→ **Records to process**:
— start —

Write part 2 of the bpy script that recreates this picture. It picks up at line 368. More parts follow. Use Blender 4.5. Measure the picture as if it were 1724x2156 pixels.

— end —
— start —

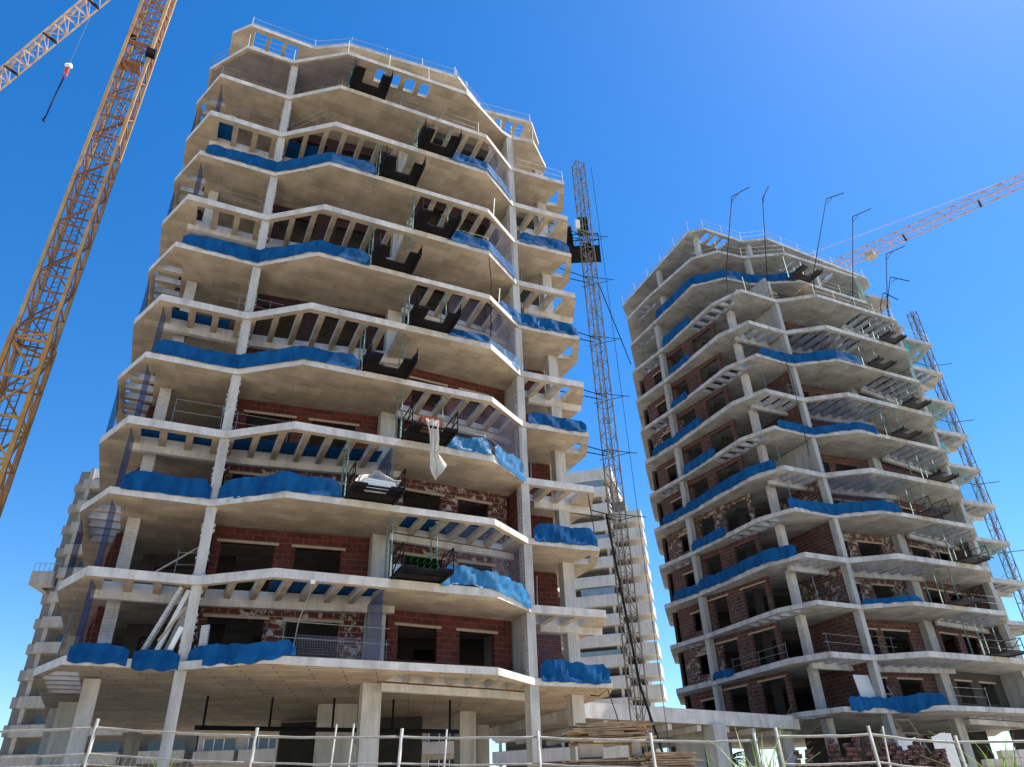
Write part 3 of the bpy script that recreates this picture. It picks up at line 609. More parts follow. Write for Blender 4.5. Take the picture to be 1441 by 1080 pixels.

— end —
— start —

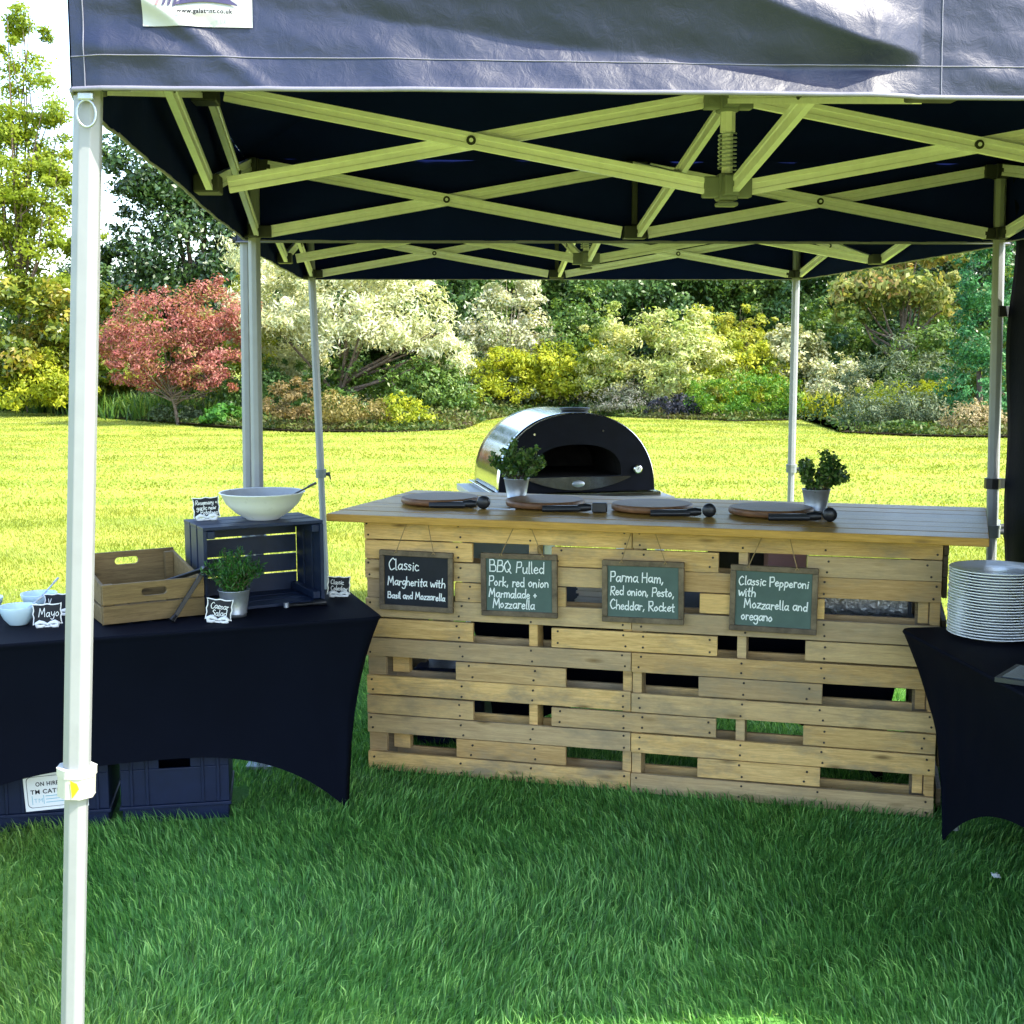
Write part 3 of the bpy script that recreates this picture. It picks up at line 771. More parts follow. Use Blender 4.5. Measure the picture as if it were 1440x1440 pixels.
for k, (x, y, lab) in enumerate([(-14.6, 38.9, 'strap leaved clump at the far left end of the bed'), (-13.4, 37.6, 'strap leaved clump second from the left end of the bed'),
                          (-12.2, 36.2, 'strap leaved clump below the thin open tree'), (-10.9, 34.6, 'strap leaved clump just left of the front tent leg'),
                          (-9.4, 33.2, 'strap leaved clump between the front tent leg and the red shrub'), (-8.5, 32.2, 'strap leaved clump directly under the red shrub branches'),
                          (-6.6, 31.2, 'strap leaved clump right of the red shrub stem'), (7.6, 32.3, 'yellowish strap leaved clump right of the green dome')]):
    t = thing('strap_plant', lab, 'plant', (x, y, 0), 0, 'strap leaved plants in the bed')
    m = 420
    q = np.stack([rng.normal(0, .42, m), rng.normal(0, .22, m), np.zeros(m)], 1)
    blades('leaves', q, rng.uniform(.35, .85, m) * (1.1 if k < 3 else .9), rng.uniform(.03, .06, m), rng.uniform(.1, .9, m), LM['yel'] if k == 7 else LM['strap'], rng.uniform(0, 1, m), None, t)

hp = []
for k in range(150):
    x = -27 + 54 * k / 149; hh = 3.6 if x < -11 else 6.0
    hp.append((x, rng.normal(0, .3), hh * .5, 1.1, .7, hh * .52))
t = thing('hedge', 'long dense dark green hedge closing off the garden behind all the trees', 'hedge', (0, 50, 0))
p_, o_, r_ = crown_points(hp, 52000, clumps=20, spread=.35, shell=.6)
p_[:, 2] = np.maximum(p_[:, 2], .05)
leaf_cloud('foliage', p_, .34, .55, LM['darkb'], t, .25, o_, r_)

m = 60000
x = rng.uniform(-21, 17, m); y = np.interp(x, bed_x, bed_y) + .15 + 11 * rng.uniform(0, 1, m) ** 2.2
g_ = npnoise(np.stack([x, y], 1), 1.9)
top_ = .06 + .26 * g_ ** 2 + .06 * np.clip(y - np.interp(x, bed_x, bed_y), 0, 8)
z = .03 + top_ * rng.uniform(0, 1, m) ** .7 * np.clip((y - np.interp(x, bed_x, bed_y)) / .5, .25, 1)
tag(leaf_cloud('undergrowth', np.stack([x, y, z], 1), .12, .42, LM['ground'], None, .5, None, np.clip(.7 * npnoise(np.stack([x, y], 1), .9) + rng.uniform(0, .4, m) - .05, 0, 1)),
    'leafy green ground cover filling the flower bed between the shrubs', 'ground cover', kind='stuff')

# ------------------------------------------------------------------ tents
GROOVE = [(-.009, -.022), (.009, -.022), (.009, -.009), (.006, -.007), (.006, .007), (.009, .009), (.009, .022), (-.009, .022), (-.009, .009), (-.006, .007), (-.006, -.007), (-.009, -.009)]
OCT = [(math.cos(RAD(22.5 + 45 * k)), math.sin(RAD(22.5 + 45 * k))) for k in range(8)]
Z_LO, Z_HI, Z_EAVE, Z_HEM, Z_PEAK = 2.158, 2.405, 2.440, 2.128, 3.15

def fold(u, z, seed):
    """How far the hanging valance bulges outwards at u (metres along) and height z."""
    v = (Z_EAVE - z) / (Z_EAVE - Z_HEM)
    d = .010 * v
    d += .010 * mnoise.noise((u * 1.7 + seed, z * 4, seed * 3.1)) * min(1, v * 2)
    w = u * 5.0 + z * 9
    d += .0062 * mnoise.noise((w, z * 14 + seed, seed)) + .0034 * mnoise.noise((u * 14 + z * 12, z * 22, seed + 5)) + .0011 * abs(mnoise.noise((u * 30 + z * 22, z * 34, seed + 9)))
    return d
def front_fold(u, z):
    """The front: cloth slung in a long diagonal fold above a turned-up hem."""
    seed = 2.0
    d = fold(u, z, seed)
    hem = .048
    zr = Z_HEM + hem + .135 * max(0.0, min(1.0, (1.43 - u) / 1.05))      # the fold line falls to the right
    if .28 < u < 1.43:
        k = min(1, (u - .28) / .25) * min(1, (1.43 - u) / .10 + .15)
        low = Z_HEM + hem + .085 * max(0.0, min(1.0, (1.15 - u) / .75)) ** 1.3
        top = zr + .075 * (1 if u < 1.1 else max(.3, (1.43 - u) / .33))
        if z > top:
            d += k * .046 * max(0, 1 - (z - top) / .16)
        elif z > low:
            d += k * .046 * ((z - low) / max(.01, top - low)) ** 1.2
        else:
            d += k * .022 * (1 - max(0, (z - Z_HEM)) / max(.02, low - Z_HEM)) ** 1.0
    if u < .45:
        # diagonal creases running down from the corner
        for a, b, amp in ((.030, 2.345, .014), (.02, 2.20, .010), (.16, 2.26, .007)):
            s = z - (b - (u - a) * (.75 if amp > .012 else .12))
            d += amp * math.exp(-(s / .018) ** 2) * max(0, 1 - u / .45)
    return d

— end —

→ **Problem description**:
Go through the data above and find the lines with the word "that". Copy each of those lines.

→ **Exercise result**:
Write part 2 of the bpy script that recreates this picture. It picks up at line 368. More parts follow. Use Blender 4.5. Measure the picture as if it were 1724x2156 pixels.
Write part 3 of the bpy script that recreates this picture. It picks up at line 609. More parts follow. Write for Blender 4.5. Take the picture to be 1441 by 1080 pixels.
Write part 3 of the bpy script that recreates this picture. It picks up at line 771. More parts follow. Use Blender 4.5. Measure the picture as if it were 1440x1440 pixels.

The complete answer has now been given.